Mangano’s plan, among other initiatives, calls for an Emergency Property Tax Stabilization Program, which he will soon introduce and requires approval by the county and state Legislatures, to “move our tax system from an annual to a cyclical system. His administration is working to develop a multi-year plan based on “taxpayers’ limited resources to fund government,” he said. It is working with state and federal officials to create green energy jobs. It is exploring shared purchasing and facilities with Suffolk County.
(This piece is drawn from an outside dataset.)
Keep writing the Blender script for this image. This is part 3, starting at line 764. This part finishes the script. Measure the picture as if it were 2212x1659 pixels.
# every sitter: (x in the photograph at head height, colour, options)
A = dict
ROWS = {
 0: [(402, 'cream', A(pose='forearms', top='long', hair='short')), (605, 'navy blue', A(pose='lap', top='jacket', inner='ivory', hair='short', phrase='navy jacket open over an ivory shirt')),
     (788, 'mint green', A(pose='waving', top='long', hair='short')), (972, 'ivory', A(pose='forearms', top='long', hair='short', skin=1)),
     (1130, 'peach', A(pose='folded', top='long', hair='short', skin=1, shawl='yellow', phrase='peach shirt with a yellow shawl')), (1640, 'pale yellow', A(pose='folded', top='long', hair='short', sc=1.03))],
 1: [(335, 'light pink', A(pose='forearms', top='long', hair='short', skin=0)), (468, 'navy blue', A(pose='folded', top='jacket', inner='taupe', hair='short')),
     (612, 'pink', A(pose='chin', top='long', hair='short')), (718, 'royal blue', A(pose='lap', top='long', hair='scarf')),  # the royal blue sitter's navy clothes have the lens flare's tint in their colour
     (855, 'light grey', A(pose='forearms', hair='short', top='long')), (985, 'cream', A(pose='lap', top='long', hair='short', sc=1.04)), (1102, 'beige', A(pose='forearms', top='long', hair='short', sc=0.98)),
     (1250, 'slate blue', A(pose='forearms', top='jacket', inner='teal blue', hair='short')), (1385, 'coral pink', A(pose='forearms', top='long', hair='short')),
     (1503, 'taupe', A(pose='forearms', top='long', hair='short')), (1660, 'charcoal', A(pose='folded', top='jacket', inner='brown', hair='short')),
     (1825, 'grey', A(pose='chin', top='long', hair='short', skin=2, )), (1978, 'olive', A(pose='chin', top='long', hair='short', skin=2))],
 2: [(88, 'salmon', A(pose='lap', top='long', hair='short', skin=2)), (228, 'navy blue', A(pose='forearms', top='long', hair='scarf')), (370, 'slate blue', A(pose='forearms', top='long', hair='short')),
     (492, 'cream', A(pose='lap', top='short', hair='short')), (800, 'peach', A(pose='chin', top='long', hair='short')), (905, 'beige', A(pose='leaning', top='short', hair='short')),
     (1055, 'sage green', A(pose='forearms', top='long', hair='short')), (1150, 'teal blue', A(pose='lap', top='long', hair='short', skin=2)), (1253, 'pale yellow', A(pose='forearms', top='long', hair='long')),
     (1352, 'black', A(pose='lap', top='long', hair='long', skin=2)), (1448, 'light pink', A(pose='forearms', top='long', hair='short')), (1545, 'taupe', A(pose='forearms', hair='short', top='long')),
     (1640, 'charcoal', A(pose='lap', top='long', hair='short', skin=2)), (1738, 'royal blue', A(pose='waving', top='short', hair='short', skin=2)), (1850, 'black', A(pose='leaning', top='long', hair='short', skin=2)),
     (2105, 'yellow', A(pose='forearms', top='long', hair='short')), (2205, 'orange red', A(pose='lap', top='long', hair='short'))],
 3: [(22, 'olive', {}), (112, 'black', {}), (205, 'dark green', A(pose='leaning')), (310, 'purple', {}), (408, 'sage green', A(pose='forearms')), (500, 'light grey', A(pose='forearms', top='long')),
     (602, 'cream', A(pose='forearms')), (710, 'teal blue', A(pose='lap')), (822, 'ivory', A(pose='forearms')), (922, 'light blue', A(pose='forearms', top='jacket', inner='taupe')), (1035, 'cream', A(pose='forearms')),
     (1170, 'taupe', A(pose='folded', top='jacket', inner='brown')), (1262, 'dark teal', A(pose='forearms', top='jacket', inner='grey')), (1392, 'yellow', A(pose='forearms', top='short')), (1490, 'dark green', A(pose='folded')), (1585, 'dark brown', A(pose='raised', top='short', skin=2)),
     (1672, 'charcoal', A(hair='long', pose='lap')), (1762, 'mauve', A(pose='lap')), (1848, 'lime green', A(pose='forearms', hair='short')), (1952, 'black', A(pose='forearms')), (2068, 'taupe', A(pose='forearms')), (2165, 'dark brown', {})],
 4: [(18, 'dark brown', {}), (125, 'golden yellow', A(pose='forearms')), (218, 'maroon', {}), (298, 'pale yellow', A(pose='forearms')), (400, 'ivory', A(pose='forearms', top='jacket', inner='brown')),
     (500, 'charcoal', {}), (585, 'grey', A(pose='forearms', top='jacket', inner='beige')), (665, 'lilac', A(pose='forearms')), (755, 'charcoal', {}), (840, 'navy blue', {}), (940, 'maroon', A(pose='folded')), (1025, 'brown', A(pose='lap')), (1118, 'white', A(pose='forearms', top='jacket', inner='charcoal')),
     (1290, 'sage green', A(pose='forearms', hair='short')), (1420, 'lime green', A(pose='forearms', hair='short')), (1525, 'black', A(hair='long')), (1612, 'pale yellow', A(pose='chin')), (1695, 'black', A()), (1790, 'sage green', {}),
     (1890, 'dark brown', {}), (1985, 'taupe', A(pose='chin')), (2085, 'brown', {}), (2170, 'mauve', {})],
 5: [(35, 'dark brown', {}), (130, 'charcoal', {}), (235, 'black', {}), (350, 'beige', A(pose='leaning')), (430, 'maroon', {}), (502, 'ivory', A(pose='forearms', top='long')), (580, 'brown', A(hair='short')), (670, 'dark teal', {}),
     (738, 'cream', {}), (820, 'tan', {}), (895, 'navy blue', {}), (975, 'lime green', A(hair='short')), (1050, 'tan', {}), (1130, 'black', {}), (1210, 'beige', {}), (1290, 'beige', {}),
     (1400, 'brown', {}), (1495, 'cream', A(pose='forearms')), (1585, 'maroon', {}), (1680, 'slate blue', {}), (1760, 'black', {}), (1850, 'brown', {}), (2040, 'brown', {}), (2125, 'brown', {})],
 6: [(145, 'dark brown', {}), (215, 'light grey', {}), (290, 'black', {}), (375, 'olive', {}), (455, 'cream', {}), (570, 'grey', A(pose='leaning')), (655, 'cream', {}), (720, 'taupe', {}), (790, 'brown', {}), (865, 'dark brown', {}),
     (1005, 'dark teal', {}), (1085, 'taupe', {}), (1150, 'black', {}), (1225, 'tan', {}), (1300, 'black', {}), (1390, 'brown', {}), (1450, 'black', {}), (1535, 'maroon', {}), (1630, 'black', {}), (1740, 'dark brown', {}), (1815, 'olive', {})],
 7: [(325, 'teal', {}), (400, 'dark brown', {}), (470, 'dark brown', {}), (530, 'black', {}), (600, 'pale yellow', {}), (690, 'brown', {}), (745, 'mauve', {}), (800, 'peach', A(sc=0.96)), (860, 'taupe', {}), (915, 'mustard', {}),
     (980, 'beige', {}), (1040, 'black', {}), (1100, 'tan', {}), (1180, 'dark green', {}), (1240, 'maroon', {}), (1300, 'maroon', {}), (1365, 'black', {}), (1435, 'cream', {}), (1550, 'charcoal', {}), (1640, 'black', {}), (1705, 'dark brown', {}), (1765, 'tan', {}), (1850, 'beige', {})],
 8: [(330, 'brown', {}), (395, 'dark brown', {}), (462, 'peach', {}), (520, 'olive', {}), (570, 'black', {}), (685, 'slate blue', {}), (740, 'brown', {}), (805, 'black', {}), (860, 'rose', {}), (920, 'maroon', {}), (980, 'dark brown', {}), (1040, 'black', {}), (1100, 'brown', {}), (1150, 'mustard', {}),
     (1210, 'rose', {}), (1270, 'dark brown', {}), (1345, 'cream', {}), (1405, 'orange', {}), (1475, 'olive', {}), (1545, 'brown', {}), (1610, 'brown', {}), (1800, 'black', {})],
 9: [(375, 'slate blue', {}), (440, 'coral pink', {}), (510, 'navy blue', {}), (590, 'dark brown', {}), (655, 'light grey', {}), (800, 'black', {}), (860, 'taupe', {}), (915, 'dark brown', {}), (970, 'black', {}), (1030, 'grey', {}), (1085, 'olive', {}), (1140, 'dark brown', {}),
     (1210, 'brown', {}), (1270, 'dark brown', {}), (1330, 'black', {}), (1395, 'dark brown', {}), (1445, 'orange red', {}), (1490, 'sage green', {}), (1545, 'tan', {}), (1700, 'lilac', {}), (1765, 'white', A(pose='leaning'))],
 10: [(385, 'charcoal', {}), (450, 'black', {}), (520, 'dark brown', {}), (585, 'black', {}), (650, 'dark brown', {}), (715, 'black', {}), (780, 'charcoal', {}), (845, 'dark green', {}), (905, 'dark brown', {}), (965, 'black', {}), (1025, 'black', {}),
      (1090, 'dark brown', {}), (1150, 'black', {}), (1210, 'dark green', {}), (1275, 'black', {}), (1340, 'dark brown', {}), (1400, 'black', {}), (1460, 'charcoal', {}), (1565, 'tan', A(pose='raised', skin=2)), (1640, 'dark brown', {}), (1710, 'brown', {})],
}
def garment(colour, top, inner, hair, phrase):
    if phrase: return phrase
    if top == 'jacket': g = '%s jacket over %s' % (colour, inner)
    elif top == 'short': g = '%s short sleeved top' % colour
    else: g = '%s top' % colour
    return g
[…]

In addition, he said, it’s initiating a program to review every activity the county government performs, to streamline services and make it more efficient.

Other solutions include: job creation via the establishment of an Office of Local Opportunity, which will help taxpayers and small businesses navigate the system; the merging and consolidation of county departments; grants and aid programs; the continuation of state programs such as Empire Zones; “sensible regulatory reforms” to the state environmental quality review act to provide greater certainty to developers when they propose projects; and the creation of a business advisory council to address investment concerns.

Mangano announced pilot Summer Recreation Programs in several county parks and welcomed those shut out of state parks due to New York’s fiscal crisis to Nassau County parks.

Referring to a need for “bold, creative solutions to our transportation issues,” he said a proposal to construct a privately funded Cross-Sound Tunnel connecting Long Island and Connecticut beneath the Long Island Sound was “worthy of serious consideration.”

Mangano also requested during his speech that New York State Gov. David Paterson and the state Legislature repeal for new hires the MTA payroll tax imposed last year.

“As I said, the state of the county is deeply troubled,” he told the crowd. “But we have already begun to fix Nassau County. This administration’s approach is real-time reform because residents and businesses struggling to live and work here just don’t have any more time to waste.”